The Breakfast Table

Do These Glasses Make Me Look Ugly?

Dear Merrill–

I also came across the terrible Moesha news, and it’s truly tragic, not only for Moesha (oops, sorry, I meant Brandy. I always just think her as Moesha, even though that’s obviously not her name, kind of the way millions of people around the country still think that Richard Dean Anderson’s name is “TV’s McGuyver”–man, it must drive the poor guy absolutely nuts, wouldn’t you think?), but for our entire nation. On top of the the pain and suffering Moesha (er, Brandy) must be going through herself on a personal level (I once saw a Lifetime original movie about coping with dehydration, and believe me, it was more than a docudrama, it was the powerful story of one woman’s courage in the face of acute moisture-shortage), there is also the larger tragedy of a whole consumer populace having to go without new episodes of Moesha every week until, somehow, a cure can be found.

As a comedy writer, I’m sure you must be familiar with Moesha’s (there I go again) sitcom work. Did you ever happen to see the one where Moesha has to get glasses, except she refuses to wear them because she thinks they make her look ugly, and so she spends the entire episode bumping into things and getting into all sorts of crazy mixed-up situations because she, you know, can’t see anything?

I didn’t, but I did see a two-sentence capsule plot summary for it in the TV listings one time a couple of years ago, and I gotta tell you, I laughed my friggin’ ass off. Just imagine how much even funnier it would’ve been if I’d actually seen the entire half-hour episode! Until such comedy gold is back on the airwaves once again, the theme-song lyrics “Everybody! In the house! Say Mo-eeeeeeeeeeeeee-sha!” will have taken on a grim new tone for us all, becoming not an anthem of celebration and joy but a somber dirge of melancholy and despair across the land.

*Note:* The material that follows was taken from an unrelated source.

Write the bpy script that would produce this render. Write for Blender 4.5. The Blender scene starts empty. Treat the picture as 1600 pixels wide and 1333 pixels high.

The bit about the TV Guide summary is a true story, and here’s another one: An entertainment reporter here at the paper attended a press junket with Moesha (I mean Brandy) once, and he got to interview her along with the rest of the teen cast of a psycho-murderer horror flick she was in, called, I think, I Still Know What You Did Two Summers Ago, or something like that. I still have the Moesha promotional hat he gave me from his trip. Since they were all teens, he sarcastically asked them if they had any advice for the Youth of America, and Moesha literally replied that if they believed in themselves, they could make their dreams come true.

But get this: That’s not the funny part. To illustrate her point, she said “Look at me … sometimes I worry that I’m not pretty enough, but I work hard, and put on makeup, and try to overcome my weaknesses.” (!?!?!?!?)

She didn’t say, “Sometimes I worry that I’m not a good enough singer,” or sitcom actress, or movie star, or whatever. She was worried that people didn’t think she was pretty enough. And I wonder what Donald Trump (and really, a candidate now? Doesn’t this guy know his life already parallels the plot of Citizen Kane enough as it is? I mean, hasn’t he even ever seen it?) would have to say about that? And maybe all the nation’s aspiring submarine-crew girls would finally get to fulfill their dreams of supervising, and, in the event of World War III, actually launching thermonuclear weapons, if only they just believed that they were pretty enough, huh?